--- Start of Source material ---
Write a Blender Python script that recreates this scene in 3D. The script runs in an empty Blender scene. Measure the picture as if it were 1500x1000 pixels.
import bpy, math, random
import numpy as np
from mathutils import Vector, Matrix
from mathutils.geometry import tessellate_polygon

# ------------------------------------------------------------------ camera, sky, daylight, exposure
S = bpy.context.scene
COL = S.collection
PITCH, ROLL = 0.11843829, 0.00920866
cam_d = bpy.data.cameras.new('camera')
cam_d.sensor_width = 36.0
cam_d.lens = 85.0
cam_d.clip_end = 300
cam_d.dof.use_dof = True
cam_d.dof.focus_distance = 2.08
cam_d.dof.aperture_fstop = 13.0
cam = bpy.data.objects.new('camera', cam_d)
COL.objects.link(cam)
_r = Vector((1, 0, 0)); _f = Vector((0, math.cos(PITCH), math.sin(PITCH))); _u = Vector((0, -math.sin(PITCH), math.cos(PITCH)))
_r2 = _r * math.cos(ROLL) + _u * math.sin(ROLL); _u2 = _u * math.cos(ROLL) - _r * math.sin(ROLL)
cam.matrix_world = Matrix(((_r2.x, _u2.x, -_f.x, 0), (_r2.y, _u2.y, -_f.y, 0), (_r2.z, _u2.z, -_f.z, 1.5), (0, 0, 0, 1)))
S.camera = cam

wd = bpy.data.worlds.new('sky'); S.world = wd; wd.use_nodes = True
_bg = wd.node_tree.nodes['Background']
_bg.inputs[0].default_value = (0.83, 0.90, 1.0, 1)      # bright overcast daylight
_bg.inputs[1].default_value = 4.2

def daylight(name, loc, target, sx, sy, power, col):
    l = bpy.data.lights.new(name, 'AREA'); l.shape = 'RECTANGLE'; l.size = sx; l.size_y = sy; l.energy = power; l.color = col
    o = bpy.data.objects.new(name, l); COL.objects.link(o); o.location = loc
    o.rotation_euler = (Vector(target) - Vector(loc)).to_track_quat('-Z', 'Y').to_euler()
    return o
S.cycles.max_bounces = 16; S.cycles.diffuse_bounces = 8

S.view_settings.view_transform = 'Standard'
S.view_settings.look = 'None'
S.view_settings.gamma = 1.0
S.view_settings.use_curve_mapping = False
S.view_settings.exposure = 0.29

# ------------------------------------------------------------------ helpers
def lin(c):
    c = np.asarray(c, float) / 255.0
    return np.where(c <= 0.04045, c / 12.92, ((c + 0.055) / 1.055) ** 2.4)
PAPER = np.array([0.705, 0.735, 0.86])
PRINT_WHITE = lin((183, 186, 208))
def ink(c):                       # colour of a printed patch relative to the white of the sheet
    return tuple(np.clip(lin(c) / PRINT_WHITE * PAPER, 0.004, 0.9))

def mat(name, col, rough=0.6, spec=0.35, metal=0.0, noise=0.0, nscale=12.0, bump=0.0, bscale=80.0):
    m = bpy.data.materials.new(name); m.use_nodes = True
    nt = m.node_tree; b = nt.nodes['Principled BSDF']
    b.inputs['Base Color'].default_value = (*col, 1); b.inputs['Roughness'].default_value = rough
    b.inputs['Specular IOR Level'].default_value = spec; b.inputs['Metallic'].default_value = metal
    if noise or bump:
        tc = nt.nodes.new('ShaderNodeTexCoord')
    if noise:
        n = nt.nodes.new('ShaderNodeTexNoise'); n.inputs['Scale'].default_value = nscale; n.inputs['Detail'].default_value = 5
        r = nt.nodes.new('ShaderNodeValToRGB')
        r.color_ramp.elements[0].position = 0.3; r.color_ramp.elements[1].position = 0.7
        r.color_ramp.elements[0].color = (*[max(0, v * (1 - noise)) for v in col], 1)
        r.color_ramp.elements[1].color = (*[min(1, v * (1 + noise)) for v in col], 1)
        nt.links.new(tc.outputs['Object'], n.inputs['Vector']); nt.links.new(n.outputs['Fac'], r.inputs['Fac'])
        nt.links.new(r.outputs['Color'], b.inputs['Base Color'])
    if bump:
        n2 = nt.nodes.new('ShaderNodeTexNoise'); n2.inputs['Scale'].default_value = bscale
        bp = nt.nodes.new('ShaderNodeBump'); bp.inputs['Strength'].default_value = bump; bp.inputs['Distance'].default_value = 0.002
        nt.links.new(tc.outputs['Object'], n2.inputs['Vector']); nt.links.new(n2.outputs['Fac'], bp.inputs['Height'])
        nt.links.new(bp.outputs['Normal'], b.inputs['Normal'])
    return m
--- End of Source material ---
__Set problem__
Your output must be the lines of the material above, from the first through the line that contains "from mathutils.geometry import", copied exactly. Include both endpoints and nothing else.

__Output for this task__
Write a Blender Python script that recreates this scene in 3D. The script runs in an empty Blender scene. Measure the picture as if it were 1500x1000 pixels.
import bpy, math, random
import numpy as np
from mathutils import Vector, Matrix
from mathutils.geometry import tessellate_polygon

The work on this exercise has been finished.